Среди тех, кто особенно тесно сблизился с «господами из Пор-Рояля» (так называли иногда отшельников), были сестра Сюзанны Демулен и госпожи Витар – Мари, в замужестве Расин, и ее дочь Агнеса. Двенадцатилетняя Агнеса даже представляла на крестинах новорожденного сына Витаров мать братьев Леметр, согласившуюся стать крестной матерью младенца. А через несколько месяцев после того как отшельники покинули Ла Ферте, 22 декабря 1639 года, Мари и Агнеса присутствовали на других крестинах. У Жана Расина (сына Мари и старшего брата Агнесы) и его жены Жанны Сконен родился первенец, названный тоже Жаном, как отец и дед. Это и есть наш Расин.

Ла Ферте-Милон расположен в Иль-де-Франсе, самом сердце Франции. В здешних местах, в соседнем Вилле-Котре, ровно за сто лет до рождения Расина, в 1539 году, король Франциск I издал ордонанс, утверждавший вместо латыни французский язык в качестве официального для всех государственных актов и судопроизводства. От Парижа до Ла Ферте 76 километров на северо-восток. Расстояние по тем временам не такое уж близкое: когда много лет спустя столичный житель Расин соберется навестить сестру, оставшуюся на родине, он напишет в письме, помеченном вторником, 28 сентября 1683 года: «Я намереваюсь завтра отправиться в путь с женой и детьми, чтобы вас повидать. Мы надеемся в четверг вечером ужинать с вами». Значит, за день не добраться.

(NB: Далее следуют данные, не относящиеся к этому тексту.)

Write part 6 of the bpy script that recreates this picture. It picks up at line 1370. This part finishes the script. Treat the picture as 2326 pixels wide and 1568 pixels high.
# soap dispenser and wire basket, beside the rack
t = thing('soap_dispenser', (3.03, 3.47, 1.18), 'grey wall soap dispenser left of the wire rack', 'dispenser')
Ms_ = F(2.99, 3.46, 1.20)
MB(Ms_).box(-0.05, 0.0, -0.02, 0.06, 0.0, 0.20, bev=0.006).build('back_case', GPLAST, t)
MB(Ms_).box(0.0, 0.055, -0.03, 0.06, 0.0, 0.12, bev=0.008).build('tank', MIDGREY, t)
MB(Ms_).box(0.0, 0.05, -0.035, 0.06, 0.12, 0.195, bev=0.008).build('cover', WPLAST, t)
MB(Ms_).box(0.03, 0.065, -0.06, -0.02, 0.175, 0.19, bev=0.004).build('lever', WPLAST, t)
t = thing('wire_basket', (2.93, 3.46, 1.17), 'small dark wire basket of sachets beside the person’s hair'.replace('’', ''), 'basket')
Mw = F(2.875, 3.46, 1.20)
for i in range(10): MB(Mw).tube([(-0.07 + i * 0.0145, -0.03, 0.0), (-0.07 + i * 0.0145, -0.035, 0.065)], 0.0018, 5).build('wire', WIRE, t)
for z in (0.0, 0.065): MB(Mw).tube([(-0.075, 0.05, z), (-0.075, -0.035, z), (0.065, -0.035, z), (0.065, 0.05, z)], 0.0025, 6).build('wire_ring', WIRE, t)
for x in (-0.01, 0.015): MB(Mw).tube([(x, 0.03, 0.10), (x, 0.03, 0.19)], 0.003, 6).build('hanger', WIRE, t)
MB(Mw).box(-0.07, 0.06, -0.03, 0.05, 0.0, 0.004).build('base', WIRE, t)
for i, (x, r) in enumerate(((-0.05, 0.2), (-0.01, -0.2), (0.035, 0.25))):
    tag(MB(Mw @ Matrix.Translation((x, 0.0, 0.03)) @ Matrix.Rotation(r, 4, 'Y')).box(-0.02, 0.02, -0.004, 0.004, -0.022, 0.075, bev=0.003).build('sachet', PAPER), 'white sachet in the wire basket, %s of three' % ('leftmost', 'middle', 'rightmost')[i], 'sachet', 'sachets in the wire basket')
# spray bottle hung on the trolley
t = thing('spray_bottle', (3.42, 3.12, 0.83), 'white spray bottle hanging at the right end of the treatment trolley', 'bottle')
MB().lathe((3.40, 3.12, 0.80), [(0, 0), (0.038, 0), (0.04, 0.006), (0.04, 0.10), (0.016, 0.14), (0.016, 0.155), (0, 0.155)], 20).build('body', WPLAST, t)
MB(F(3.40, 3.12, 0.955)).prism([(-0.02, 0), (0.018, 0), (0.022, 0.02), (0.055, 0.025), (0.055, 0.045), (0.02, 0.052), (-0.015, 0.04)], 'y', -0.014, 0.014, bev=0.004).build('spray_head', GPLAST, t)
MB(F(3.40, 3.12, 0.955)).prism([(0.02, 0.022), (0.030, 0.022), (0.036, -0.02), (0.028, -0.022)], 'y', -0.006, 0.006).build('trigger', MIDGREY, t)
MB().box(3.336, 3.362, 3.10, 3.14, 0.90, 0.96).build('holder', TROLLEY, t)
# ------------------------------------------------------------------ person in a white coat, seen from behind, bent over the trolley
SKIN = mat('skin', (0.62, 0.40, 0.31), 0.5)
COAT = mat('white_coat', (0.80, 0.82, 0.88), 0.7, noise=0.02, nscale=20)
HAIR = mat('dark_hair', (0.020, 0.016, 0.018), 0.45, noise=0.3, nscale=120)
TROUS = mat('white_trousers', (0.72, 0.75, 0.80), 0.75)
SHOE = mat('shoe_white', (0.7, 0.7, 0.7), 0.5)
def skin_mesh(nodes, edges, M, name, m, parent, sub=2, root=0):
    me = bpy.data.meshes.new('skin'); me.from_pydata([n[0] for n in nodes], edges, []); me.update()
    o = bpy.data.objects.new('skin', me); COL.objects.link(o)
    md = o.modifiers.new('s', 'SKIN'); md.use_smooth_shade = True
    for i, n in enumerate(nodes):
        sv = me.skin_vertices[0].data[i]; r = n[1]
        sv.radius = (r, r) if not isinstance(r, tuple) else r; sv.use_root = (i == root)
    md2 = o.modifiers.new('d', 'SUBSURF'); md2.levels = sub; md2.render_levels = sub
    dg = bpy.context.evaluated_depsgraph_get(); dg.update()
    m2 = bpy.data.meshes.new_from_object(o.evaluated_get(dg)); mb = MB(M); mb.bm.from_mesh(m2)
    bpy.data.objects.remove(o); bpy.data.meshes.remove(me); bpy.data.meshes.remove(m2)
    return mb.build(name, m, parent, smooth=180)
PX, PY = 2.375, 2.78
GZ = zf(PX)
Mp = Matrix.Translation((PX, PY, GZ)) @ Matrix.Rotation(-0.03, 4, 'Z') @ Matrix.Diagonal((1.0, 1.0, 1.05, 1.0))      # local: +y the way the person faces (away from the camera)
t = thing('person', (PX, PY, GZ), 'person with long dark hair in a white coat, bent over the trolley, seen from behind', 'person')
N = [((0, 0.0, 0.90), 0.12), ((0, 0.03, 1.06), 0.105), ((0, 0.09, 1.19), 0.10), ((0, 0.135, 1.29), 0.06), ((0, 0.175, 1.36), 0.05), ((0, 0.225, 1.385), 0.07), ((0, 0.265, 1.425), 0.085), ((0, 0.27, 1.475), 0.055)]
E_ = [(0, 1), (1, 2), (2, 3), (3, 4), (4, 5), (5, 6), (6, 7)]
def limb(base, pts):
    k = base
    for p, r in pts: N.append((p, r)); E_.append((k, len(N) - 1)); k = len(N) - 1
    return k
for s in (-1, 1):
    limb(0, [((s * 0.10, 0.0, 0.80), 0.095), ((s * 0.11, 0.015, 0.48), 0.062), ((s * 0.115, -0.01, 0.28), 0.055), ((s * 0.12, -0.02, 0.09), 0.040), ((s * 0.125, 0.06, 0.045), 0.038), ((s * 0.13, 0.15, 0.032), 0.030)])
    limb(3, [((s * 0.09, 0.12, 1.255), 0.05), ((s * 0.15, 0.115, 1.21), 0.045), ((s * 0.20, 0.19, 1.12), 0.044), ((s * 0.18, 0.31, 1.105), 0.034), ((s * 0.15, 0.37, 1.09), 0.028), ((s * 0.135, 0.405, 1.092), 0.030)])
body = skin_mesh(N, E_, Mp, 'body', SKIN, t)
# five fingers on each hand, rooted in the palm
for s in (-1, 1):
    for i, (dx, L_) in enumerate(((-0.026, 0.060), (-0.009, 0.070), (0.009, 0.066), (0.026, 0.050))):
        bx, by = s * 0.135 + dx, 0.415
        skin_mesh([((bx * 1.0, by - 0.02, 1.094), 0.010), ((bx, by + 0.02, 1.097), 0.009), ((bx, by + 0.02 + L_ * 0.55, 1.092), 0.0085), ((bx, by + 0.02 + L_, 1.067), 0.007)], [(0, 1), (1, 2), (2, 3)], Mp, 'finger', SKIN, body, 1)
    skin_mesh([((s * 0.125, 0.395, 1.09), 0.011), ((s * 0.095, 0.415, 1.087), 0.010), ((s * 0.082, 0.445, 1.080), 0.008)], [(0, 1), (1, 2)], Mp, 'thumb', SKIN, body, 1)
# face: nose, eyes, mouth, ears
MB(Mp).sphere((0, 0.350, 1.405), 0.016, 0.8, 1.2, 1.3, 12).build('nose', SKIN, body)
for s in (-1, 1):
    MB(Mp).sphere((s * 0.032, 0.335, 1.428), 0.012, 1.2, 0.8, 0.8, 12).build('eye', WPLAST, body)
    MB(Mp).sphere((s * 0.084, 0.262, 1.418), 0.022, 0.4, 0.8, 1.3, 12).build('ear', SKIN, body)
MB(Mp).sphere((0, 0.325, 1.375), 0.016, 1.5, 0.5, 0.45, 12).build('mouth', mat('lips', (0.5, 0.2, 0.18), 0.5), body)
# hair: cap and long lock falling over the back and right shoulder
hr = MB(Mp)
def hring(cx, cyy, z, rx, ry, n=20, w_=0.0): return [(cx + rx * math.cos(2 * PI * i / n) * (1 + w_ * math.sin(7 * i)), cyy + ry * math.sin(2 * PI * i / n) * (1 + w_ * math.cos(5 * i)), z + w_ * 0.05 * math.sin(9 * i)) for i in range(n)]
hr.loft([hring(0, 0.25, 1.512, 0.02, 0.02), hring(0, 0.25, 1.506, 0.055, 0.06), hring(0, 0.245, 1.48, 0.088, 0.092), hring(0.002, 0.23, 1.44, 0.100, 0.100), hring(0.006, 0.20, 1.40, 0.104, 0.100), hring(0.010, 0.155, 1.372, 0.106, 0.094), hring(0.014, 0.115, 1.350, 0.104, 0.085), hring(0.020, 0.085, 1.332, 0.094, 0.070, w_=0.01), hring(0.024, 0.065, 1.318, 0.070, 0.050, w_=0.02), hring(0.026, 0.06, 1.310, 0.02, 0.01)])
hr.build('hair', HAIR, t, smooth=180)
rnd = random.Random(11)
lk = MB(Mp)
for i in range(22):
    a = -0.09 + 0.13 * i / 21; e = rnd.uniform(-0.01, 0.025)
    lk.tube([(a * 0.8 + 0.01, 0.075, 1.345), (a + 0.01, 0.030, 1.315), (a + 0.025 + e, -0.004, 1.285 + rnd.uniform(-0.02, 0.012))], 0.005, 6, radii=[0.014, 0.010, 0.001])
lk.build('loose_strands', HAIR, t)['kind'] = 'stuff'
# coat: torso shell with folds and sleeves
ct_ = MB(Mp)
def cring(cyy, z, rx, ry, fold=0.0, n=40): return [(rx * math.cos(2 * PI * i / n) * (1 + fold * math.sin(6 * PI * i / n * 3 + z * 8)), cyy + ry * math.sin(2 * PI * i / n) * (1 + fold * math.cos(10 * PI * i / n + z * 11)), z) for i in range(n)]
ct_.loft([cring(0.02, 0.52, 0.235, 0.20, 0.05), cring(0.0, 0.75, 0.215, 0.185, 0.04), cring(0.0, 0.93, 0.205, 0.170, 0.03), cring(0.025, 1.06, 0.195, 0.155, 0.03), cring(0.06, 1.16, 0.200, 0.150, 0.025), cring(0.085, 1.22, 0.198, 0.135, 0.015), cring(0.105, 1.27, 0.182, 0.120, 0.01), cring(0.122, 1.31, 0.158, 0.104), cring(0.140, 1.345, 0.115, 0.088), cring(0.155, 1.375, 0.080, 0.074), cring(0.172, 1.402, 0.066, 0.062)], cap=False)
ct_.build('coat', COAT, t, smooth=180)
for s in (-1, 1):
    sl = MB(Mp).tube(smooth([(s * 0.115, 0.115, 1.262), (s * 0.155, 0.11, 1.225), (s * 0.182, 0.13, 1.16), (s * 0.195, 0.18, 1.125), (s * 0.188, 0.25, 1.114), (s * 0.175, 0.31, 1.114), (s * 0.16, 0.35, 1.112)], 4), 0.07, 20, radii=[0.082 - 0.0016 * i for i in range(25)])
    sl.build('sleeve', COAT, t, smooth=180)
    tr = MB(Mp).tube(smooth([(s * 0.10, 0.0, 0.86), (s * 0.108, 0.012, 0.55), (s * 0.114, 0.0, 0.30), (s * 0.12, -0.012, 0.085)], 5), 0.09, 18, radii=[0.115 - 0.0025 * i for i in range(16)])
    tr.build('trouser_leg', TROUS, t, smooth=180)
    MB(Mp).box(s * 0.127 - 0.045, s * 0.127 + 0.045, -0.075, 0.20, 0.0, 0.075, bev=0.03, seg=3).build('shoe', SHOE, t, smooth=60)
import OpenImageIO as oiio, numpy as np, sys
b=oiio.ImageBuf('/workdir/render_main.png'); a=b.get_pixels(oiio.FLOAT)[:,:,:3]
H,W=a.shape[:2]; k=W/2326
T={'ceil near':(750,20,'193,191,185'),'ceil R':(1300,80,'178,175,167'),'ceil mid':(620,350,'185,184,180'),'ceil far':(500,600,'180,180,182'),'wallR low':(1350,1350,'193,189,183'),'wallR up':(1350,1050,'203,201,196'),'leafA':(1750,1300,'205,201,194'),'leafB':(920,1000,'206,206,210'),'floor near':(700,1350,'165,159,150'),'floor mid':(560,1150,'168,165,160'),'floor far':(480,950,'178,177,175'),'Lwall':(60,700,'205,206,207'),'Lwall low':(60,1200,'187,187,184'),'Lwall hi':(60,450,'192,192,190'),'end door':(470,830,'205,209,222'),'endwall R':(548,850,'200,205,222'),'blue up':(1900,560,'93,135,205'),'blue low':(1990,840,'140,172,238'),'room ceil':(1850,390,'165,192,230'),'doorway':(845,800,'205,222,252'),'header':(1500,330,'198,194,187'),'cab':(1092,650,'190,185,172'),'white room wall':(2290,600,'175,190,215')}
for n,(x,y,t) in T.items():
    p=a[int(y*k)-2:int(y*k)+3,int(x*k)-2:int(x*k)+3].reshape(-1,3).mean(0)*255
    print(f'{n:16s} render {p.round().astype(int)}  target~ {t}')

Но дело даже не в расстоянии. Ла Ферте – местечко глухое, тихое. В зрелости Расин вместе со славой обретет толпу брызжущих ядом завистников и недоброжелателей и среди злейших сарказмов в свой адрес услышит: «Уроженец Ла Ферте-Милона!» Родиться в таком захолустье – позор для порядочного человека. Предки Расина и с отцовской, и с материнской стороны жили здесь спокон веку, занимая разные чиновничьи должности, подоходнее и победнее, судейские и податные, по большей части связанные с механизмом взимания соляного налога – табели. Отец Расина среди многочисленной своей родни оказался едва ли не самым неудачливым и самым злополучным. В 1641 году он теряет жену: Жанна умирает в родах, дав жизнь дочери, Мари. А через два года, в возрасте 27 лет, только-только успев жениться второй раз, умирает и он сам. Какую он занимал должность, нам в точности неизвестно. Во всяком случае, не слишком прибыльную: по его смерти сумма долгов настолько превышала наличное имущество, что опекуны сирот предпочли отказаться от наследства. Детей поделили еще после смерти матери. Девочку взяли на свое попечение Сконены, мальчика – Мари Расин и Агнеса.

Агнесе к тому времени всего пятнадцать лет, но призвание ее уже определилось. Она твердо желала принести монашеский обет в Пор-Рояле, и если медлила с этим шагом, то только из-за маленького племянника. Современник, посвященный в обстоятельства дела, напишет впоследствии: «Она заменяла ему мать в младенчестве, с тех пор как он остался сиротой. Потому-то ей так трудно было оторваться от мира, когда двери Пор-Рояля перед ней распахнулись». Так впервые в расиновской судьбе, пока сам он еще так мал, что может лишь почувствовать последствия чужих решений, но не осознать их, возникает этот мучительный вопрос. Как примирить естественные привязанности и стремления с жаждой сверхъестественного духовного блага, земную любовь с небесным милосердием, природу с Богом? И возможно ли, и следует ли пытаться их примирить?